Restate each of the lines given below, word for word.

:: Stored rows

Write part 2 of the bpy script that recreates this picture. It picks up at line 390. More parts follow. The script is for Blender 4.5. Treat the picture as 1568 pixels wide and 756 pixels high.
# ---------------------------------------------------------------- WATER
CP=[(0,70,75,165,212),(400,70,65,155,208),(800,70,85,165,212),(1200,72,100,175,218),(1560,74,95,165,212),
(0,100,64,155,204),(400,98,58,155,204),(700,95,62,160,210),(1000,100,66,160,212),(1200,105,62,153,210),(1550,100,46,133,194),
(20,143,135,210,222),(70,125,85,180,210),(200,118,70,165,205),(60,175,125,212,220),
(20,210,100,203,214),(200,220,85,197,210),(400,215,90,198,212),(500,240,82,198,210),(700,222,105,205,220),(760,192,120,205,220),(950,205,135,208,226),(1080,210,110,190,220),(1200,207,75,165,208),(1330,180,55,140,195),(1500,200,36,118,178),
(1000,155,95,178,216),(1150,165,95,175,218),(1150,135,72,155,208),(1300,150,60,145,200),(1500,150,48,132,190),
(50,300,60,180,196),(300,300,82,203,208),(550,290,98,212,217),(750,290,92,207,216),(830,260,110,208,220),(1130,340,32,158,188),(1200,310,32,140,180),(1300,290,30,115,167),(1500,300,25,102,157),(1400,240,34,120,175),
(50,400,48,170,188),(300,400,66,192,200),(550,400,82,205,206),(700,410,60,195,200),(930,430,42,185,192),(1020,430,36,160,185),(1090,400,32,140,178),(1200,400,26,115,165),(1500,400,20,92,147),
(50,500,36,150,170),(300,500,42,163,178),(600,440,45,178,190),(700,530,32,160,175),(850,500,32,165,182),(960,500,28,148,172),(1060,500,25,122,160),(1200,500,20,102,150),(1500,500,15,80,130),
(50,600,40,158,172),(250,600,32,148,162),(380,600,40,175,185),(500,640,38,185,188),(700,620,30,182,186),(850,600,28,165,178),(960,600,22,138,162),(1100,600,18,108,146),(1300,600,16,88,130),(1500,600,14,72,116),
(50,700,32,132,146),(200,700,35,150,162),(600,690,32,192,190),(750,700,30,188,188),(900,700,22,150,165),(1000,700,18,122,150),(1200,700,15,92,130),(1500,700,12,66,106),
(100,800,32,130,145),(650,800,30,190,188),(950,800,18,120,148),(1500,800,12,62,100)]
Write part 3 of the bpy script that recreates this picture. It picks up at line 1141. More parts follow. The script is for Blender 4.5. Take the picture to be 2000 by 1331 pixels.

::::

> **Solution for this task**:
Write part 2 of the bpy script that recreates this picture. It picks up at line 390. More parts follow. The script is for Blender 4.5. Treat the picture as 1568 pixels wide and 756 pixels high.
# ---------------------------------------------------------------- WATER
CP=[(0,70,75,165,212),(400,70,65,155,208),(800,70,85,165,212),(1200,72,100,175,218),(1560,74,95,165,212),
(0,100,64,155,204),(400,98,58,155,204),(700,95,62,160,210),(1000,100,66,160,212),(1200,105,62,153,210),(1550,100,46,133,194),
(20,143,135,210,222),(70,125,85,180,210),(200,118,70,165,205),(60,175,125,212,220),
(20,210,100,203,214),(200,220,85,197,210),(400,215,90,198,212),(500,240,82,198,210),(700,222,105,205,220),(760,192,120,205,220),(950,205,135,208,226),(1080,210,110,190,220),(1200,207,75,165,208),(1330,180,55,140,195),(1500,200,36,118,178),
(1000,155,95,178,216),(1150,165,95,175,218),(1150,135,72,155,208),(1300,150,60,145,200),(1500,150,48,132,190),
(50,300,60,180,196),(300,300,82,203,208),(550,290,98,212,217),(750,290,92,207,216),(830,260,110,208,220),(1130,340,32,158,188),(1200,310,32,140,180),(1300,290,30,115,167),(1500,300,25,102,157),(1400,240,34,120,175),
(50,400,48,170,188),(300,400,66,192,200),(550,400,82,205,206),(700,410,60,195,200),(930,430,42,185,192),(1020,430,36,160,185),(1090,400,32,140,178),(1200,400,26,115,165),(1500,400,20,92,147),
(50,500,36,150,170),(300,500,42,163,178),(600,440,45,178,190),(700,530,32,160,175),(850,500,32,165,182),(960,500,28,148,172),(1060,500,25,122,160),(1200,500,20,102,150),(1500,500,15,80,130),
(50,600,40,158,172),(250,600,32,148,162),(380,600,40,175,185),(500,640,38,185,188),(700,620,30,182,186),(850,600,28,165,178),(960,600,22,138,162),(1100,600,18,108,146),(1300,600,16,88,130),(1500,600,14,72,116),
(50,700,32,132,146),(200,700,35,150,162),(600,690,32,192,190),(750,700,30,188,188),(900,700,22,150,165),(1000,700,18,122,150),(1200,700,15,92,130),(1500,700,12,66,106),
(100,800,32,130,145),(650,800,30,190,188),(950,800,18,120,148),(1500,800,12,62,100)]
Write part 3 of the bpy script that recreates this picture. It picks up at line 1141. More parts follow. The script is for Blender 4.5. Take the picture to be 2000 by 1331 pixels.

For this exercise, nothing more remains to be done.